# [Provided material]
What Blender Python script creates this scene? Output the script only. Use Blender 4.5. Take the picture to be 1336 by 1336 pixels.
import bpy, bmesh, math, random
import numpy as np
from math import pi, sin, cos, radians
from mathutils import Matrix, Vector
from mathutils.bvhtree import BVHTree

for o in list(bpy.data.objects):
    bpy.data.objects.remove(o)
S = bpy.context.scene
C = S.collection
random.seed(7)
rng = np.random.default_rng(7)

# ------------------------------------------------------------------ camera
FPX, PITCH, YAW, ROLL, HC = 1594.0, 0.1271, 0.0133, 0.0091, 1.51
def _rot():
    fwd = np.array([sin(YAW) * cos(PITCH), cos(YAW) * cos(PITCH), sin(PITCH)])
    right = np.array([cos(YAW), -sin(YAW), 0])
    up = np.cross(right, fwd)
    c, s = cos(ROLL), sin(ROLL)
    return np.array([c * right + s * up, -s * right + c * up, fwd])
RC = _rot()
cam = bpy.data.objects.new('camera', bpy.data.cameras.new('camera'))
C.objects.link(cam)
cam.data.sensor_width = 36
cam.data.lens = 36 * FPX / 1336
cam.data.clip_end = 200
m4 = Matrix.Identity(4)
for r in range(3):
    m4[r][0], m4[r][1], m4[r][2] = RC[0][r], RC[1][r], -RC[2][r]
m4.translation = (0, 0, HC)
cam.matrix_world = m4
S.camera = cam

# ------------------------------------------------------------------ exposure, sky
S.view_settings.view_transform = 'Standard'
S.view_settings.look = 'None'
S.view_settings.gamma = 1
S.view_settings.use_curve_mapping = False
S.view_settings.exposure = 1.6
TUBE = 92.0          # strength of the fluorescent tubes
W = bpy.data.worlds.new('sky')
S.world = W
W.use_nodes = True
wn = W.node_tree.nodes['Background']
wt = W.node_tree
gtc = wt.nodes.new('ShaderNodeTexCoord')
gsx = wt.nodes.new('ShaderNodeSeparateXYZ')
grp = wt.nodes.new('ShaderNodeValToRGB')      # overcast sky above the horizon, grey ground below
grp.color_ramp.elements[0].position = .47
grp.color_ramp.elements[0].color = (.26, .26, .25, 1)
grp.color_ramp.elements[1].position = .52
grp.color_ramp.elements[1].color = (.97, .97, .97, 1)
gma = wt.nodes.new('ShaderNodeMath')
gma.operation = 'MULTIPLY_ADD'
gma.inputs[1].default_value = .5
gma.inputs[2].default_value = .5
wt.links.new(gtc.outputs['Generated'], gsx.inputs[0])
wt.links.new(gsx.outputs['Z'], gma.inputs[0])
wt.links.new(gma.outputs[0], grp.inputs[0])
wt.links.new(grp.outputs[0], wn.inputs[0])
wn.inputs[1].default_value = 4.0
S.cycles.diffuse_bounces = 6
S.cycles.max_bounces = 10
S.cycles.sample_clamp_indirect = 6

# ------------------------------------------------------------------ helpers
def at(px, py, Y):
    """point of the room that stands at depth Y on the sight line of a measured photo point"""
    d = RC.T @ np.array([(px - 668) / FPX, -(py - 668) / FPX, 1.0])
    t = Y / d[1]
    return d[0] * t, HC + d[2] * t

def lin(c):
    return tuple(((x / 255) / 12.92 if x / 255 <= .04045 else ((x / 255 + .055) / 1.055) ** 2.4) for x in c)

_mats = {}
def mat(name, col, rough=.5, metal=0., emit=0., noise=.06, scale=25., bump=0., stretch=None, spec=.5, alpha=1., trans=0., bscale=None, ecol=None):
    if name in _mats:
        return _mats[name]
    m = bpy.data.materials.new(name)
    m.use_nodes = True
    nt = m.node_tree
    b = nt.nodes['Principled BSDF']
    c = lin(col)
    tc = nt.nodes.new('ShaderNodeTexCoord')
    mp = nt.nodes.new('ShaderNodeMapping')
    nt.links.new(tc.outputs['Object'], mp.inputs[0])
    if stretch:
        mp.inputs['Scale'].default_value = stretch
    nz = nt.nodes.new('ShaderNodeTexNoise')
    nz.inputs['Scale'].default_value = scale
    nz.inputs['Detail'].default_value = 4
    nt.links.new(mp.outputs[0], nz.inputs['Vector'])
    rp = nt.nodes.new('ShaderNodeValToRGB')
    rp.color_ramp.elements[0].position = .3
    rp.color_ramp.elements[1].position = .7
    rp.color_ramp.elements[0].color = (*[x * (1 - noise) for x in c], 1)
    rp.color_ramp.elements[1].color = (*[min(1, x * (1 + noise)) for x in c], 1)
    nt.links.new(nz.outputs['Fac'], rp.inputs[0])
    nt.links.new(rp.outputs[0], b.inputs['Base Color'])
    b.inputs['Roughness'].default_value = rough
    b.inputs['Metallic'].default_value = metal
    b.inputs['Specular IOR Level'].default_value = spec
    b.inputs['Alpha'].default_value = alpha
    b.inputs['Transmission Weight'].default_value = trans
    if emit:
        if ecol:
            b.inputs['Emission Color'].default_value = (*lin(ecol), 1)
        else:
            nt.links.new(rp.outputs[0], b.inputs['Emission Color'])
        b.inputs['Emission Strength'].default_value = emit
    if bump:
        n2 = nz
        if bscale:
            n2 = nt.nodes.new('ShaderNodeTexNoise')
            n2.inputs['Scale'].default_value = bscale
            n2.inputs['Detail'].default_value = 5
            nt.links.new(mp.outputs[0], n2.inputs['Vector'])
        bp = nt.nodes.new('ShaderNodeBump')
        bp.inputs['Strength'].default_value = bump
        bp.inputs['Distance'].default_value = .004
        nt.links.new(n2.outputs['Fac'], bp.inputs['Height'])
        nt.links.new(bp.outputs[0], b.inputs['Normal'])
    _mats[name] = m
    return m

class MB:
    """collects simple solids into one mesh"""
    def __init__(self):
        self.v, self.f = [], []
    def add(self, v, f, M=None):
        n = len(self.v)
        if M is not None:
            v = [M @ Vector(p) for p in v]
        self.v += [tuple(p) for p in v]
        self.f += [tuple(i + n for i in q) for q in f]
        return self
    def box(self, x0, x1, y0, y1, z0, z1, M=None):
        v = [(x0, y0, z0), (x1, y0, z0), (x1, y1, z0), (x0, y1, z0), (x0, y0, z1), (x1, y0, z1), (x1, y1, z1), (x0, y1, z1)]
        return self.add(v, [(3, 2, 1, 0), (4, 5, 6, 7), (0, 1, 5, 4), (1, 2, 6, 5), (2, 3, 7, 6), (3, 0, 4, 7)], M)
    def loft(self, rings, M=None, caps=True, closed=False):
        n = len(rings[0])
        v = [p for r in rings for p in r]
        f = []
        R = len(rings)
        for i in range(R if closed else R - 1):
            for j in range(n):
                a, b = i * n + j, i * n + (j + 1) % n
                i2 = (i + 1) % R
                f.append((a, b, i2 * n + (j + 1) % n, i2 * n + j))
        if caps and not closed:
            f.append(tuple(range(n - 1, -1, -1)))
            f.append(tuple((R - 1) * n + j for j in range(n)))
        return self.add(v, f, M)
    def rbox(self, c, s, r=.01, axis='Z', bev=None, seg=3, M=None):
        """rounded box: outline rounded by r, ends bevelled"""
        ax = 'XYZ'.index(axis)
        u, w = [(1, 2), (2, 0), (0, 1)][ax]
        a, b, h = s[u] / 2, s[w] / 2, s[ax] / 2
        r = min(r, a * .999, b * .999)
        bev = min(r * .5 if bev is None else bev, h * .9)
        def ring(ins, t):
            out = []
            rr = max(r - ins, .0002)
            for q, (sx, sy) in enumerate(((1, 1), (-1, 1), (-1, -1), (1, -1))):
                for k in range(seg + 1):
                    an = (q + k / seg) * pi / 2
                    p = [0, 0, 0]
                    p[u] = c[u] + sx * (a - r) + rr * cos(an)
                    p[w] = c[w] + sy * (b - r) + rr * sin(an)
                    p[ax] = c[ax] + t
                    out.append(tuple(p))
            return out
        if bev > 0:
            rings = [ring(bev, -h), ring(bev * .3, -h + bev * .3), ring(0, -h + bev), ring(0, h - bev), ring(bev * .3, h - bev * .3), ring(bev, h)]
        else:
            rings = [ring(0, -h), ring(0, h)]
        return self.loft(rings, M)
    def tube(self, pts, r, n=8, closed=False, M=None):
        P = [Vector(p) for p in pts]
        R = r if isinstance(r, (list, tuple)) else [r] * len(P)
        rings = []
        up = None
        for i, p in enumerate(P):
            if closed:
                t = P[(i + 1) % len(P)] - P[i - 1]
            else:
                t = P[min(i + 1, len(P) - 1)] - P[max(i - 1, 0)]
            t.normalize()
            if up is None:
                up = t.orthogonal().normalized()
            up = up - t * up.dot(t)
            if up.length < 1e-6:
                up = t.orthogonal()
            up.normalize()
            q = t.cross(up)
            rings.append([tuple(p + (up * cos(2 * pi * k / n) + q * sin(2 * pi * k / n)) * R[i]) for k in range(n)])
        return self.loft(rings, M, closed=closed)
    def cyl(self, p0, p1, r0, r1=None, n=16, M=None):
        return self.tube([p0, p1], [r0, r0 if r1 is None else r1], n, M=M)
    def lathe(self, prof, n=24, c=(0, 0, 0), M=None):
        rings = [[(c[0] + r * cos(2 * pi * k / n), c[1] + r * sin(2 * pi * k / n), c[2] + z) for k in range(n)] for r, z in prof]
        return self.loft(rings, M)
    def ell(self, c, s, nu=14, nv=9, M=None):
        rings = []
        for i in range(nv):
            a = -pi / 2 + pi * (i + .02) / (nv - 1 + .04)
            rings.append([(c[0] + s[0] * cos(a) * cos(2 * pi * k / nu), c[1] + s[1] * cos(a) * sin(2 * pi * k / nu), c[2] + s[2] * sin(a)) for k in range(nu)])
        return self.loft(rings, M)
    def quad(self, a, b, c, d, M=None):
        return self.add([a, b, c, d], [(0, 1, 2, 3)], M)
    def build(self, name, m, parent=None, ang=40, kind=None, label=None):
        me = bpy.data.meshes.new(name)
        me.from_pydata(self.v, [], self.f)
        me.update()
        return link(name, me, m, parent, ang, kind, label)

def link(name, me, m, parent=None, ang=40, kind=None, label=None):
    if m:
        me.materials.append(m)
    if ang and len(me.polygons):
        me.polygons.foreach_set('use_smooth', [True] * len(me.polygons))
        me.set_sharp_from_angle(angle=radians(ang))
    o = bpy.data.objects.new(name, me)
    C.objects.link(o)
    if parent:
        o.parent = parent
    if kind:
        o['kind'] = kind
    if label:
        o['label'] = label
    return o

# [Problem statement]
Reproduce verbatim only this range: the first line of the material through the line that contains "rng = np.random.default_rng(7)", inclusive.

# [The reply]
What Blender Python script creates this scene? Output the script only. Use Blender 4.5. Take the picture to be 1336 by 1336 pixels.
import bpy, bmesh, math, random
import numpy as np
from math import pi, sin, cos, radians
from mathutils import Matrix, Vector
from mathutils.bvhtree import BVHTree

for o in list(bpy.data.objects):
    bpy.data.objects.remove(o)
S = bpy.context.scene
C = S.collection
random.seed(7)
rng = np.random.default_rng(7)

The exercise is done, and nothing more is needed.